Taleed El-Sabawi (Georgetown University Institute for Health Law) and Sarah Katz (Temple University School of Law) have recently posted to SSRN their paper, Deinstitutionalizing Family Separation in Cases of Parental Drug Use. Here is the abstract:
Family separation has long served as a mechanism of social control and punishment in the United States, disproportionately targeting Black, Indigenous, and other marginalized families under the guise of child welfare. Family separation remains the family policing system’s primary intervention in families, including families targeted because one parent is using substances. Recent legislation, such as the Families First Prevention Services Act, aims to reduce family separation by funding preventive services.
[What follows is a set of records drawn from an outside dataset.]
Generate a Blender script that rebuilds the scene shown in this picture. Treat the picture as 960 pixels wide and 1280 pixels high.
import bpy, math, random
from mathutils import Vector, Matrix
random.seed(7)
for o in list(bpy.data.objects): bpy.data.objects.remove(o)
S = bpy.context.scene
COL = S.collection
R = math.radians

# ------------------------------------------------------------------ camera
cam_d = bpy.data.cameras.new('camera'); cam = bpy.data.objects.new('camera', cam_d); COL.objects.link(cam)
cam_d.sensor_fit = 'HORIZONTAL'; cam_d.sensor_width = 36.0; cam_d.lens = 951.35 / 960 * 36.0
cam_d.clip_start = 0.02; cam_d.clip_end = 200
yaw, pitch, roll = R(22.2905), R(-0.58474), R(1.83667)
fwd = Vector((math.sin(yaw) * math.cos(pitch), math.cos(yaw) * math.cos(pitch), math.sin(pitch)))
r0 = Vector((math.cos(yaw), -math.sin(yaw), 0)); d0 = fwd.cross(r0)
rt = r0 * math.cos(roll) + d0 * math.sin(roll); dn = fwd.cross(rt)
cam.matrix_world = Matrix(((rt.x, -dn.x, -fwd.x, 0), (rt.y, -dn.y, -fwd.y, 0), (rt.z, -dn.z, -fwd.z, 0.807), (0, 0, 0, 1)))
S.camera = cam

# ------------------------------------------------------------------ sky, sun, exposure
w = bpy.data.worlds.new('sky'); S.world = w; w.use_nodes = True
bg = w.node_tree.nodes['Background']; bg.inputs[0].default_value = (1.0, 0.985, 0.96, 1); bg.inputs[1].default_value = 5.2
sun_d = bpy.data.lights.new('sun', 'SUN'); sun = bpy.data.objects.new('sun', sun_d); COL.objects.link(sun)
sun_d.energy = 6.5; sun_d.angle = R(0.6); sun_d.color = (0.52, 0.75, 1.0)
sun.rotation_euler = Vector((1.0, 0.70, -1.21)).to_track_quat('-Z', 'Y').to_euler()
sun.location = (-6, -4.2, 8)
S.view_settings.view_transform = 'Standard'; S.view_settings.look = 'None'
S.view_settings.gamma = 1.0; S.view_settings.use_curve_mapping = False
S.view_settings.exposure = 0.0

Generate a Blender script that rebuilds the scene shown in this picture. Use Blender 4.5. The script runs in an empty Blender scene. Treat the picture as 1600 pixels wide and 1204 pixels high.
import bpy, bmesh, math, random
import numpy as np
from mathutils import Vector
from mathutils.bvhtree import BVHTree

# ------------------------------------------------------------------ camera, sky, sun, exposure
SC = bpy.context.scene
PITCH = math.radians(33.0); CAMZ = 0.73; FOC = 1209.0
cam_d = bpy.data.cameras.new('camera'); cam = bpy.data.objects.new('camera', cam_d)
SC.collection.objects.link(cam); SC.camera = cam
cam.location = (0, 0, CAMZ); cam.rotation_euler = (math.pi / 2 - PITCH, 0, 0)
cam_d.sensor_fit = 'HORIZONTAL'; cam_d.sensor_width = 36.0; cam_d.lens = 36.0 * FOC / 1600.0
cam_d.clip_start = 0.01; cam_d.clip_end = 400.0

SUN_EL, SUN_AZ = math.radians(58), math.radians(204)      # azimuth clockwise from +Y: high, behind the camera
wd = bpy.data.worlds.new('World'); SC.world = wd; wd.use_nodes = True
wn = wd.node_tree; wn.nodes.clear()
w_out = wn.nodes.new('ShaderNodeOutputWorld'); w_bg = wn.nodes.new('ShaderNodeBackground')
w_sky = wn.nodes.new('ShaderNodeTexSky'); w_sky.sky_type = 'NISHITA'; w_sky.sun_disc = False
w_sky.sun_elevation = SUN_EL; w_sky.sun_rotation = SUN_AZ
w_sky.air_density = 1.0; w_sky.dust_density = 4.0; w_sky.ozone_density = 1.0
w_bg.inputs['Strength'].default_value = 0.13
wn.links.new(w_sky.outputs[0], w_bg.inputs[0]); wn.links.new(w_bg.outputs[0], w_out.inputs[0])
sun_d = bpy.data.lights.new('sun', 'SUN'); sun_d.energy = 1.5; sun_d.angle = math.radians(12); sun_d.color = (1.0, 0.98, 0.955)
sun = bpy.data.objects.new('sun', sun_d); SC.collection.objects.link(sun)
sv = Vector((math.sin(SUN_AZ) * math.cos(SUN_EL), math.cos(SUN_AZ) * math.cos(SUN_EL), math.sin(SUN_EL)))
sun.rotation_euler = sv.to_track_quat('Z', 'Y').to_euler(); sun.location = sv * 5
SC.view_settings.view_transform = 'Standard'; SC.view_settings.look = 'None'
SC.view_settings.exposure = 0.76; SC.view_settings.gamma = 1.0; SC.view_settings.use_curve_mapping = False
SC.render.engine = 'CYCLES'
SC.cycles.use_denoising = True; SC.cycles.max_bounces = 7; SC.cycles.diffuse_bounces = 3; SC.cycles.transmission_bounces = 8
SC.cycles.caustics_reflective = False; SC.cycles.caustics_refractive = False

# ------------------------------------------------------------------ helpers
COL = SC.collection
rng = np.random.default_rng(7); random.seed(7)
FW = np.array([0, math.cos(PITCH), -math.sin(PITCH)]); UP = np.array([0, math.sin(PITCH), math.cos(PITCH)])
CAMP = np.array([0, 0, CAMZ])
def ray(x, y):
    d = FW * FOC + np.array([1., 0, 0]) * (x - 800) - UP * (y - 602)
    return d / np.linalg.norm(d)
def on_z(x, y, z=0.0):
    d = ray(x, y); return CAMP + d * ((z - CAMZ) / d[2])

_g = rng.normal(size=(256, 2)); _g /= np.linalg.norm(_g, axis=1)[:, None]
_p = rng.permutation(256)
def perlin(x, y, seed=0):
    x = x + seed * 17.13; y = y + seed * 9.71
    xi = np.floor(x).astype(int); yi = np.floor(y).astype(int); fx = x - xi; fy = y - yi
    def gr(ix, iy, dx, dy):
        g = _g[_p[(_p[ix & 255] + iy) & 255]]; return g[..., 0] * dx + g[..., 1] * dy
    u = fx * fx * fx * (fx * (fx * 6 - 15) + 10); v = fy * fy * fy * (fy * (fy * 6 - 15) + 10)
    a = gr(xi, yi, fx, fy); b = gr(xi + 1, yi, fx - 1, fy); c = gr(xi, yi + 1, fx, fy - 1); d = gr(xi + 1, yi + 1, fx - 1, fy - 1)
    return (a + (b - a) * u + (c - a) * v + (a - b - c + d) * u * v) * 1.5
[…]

However, the punitive approach entrenched in the family policing system remains resistant to reform. This Essay argues that the family policing system, steeped in a legacy of racialized control and punitive policies, fundamentally obstructs efforts to prioritize family preservation over child removal in cases of parental drug use.
Through an institutional theory lens, this Essay examines how the family policing system’s historical emphasis on punishment and surveillance resists even well-intentioned legislative changes. Despite the inclusion of family-centered services in recent legislation addressing the opioid crisis, implementation barriers and institutional inertia within family policing agencies perpetuate default practices of policing and removal.
This Essay argues for a fundamental reimagining of family support systems that divests from punitive family policing frameworks and centers on family preservation.